Like so many survivors who carry trauma in their bodies, and who lives with survivors’ guilt, Noah will attempt to numb his pain by drinking himself to oblivion. But Yahweh blesses Noah and his traumatized family. He informs them that the animals will be in dread of them, hardly surprising for they are traumatized too, but that they are given into the hands of Noah and his sons. They will be good for them, but food without lifeblood.

We all live downstream of the Great Flood, and no one gets through this life without experiencing trauma, whether a broad and shattering event such as natural disaster, or bereavement or living with dementia or suffering at the hands of an abuser. And it is this idea of being in someone’s hands that is significant here. For we are all given into one another’s hands, and the question God asks is, What will we do with the trauma survivors who are given into our hands as gifts?

Will we re-traumatize them with further mistreatment, as the Father gave the Son into the hands of his people and they had him tortured and executed?

Will we dehumanise them as objects of our altruism?

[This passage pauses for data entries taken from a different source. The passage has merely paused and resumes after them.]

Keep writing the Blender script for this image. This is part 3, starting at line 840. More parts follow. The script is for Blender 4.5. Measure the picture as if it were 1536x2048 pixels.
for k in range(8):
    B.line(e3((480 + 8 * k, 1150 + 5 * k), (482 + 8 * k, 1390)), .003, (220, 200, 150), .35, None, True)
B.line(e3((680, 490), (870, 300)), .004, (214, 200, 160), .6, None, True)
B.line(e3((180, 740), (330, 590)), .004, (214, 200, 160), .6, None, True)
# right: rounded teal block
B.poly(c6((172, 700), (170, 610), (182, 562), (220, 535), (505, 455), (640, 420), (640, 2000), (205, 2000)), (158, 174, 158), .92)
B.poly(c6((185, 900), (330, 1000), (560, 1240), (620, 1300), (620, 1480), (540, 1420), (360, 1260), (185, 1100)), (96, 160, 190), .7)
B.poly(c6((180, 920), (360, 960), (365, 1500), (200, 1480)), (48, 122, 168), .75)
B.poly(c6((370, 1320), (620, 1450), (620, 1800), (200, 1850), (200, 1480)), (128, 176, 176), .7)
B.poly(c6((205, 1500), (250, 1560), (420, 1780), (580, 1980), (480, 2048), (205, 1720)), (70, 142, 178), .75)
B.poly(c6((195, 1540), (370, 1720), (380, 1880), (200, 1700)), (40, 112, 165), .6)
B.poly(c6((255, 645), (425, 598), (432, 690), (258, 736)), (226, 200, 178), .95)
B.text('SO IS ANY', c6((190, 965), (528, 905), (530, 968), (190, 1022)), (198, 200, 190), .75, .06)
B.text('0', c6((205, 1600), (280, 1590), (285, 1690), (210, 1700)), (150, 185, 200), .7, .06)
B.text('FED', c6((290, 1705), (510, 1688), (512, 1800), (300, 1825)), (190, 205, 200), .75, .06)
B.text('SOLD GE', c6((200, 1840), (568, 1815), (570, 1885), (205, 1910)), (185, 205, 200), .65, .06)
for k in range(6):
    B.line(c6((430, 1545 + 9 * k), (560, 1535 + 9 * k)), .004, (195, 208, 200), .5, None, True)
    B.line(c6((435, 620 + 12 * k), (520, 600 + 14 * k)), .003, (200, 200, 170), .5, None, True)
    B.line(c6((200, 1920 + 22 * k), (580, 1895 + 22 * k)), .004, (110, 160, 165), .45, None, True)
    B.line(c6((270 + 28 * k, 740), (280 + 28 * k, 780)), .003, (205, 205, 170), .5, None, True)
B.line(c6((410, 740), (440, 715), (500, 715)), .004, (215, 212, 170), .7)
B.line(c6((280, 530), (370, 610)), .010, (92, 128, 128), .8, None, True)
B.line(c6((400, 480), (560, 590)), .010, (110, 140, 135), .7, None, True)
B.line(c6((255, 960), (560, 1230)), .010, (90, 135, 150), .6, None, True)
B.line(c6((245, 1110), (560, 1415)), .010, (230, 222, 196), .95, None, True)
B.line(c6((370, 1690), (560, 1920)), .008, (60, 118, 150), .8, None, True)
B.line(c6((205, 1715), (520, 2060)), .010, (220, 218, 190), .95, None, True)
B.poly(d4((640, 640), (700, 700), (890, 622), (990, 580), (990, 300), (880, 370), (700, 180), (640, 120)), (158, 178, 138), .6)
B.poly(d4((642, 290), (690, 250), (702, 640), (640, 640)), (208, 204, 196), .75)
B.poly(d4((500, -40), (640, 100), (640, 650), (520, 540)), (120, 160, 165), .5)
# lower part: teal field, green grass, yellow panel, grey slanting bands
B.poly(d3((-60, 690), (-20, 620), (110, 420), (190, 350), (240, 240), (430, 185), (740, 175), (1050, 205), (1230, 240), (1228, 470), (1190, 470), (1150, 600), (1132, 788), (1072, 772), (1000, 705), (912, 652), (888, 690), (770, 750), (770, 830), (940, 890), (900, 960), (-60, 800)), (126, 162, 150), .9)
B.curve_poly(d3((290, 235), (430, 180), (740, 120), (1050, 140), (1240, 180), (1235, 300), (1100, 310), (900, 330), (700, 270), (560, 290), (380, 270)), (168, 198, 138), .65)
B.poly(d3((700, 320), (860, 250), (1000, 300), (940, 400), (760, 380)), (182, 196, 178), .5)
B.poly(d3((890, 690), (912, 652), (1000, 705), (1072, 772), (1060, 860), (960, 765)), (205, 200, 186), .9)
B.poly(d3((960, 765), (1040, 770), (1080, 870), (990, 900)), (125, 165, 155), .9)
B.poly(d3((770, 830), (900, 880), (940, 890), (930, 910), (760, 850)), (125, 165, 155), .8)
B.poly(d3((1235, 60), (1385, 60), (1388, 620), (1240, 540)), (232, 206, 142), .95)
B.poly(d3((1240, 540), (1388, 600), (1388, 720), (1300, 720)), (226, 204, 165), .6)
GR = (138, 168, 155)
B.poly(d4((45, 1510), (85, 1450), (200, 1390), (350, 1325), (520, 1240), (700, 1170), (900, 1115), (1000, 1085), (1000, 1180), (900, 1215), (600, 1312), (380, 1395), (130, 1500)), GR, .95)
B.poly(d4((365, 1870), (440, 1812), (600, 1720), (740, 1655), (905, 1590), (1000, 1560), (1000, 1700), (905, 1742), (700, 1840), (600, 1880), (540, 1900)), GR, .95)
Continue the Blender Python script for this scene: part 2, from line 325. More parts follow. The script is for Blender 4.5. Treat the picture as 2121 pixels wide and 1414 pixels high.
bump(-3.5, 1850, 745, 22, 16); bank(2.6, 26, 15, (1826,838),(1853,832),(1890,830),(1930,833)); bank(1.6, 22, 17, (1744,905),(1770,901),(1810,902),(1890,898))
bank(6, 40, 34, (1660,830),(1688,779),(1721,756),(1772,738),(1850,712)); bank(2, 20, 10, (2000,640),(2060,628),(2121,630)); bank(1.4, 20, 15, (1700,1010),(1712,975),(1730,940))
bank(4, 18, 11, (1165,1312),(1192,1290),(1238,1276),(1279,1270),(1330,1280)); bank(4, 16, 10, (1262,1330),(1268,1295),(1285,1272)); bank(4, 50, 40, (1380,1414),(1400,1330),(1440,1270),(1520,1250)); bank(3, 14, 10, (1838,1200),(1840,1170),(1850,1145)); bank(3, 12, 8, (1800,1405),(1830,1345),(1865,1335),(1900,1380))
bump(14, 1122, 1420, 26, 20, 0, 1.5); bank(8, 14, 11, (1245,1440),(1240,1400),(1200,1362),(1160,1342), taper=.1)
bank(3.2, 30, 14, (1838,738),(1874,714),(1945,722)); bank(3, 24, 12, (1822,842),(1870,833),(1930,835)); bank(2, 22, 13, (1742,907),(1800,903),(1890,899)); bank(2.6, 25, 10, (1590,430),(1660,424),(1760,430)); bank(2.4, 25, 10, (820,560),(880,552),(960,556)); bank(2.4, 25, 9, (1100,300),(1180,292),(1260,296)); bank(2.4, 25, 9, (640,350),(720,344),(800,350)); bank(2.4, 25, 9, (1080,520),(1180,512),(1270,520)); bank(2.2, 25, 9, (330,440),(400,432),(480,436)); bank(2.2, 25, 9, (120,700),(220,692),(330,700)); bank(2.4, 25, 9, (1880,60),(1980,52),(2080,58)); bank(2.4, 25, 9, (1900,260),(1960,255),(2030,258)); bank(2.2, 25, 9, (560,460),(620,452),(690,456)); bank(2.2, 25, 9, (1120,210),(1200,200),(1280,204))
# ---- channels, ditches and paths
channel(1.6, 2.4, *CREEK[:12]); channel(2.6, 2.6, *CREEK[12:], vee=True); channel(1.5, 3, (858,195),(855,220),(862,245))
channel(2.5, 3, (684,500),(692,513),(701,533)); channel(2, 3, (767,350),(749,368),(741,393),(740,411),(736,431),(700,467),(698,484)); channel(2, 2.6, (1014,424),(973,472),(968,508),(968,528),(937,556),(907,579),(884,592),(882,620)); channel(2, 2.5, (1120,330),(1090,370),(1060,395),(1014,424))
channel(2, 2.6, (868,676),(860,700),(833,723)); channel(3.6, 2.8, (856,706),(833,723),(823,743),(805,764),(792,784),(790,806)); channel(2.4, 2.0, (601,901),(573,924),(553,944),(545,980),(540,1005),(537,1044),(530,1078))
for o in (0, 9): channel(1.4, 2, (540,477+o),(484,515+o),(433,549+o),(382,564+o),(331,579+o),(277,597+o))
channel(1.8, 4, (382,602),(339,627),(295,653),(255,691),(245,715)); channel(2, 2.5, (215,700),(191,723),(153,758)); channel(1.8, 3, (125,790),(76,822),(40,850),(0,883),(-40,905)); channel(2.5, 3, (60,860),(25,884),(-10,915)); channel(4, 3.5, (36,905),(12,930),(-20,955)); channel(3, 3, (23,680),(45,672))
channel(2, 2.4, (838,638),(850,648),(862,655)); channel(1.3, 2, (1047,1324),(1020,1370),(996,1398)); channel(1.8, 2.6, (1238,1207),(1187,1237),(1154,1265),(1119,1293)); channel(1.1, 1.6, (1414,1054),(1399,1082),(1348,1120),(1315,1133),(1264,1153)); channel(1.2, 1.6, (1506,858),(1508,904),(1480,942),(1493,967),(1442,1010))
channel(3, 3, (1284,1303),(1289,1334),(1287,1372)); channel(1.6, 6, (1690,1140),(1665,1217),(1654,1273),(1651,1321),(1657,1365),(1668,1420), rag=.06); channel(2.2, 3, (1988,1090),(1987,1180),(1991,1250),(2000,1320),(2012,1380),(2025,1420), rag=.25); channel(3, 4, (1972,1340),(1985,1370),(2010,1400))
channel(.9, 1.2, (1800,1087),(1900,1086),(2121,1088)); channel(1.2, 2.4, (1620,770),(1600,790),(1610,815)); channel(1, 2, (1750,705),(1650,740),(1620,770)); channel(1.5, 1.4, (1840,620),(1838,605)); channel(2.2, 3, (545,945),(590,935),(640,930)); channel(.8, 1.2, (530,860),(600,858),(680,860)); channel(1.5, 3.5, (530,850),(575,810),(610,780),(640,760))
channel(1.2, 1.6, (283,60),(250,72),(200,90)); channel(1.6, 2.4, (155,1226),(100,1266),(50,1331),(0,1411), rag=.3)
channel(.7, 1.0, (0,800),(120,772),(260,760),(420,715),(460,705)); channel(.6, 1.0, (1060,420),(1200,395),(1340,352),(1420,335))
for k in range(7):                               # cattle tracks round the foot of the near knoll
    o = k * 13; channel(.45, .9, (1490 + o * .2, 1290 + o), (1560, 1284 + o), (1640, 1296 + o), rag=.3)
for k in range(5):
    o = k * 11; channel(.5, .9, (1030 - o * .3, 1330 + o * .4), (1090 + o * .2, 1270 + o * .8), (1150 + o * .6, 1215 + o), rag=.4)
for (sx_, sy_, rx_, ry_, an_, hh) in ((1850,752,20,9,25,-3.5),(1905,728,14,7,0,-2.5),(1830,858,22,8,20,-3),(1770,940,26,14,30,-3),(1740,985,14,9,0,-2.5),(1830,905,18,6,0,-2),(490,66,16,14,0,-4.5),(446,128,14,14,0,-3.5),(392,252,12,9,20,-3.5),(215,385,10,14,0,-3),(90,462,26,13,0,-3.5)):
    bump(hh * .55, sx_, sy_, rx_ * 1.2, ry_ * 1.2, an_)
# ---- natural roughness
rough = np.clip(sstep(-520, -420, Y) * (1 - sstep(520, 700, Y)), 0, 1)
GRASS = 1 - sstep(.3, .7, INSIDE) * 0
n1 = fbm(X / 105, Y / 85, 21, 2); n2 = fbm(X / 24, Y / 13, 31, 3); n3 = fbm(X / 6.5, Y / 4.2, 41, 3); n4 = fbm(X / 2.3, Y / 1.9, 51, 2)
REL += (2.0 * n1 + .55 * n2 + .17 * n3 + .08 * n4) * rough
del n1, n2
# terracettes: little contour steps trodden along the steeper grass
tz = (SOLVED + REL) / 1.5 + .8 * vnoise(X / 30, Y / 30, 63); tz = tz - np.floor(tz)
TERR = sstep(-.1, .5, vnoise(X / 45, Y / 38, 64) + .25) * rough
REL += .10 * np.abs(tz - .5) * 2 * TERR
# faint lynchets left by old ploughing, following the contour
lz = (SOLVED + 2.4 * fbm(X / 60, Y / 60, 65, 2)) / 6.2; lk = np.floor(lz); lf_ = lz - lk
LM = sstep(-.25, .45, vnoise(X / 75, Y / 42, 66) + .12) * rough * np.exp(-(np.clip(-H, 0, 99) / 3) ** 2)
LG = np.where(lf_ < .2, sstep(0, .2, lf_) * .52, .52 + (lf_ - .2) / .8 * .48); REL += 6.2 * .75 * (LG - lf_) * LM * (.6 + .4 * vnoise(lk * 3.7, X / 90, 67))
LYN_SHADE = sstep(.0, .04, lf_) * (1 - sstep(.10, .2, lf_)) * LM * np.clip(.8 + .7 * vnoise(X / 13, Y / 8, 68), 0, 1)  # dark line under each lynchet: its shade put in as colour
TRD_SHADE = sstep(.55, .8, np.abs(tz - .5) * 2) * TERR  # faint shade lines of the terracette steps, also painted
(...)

Or will we receive them as divine gift, as human with the dignity that is ours as those who bear the very likeness of God? Will we recognise that we, as community, are nourished by their being fully part of our community, that we are fed by them (that is, that we are fed by one another, for we are all simultaneously and paradoxically the one who receives in our hands and the one who is given into the hands of others) without bloodshed, without their life being consumed by us in some zero-sum game where there is only one winner so it had best be me?

May we receive one another in our hands, and be found worthy of the gift, by the Giver.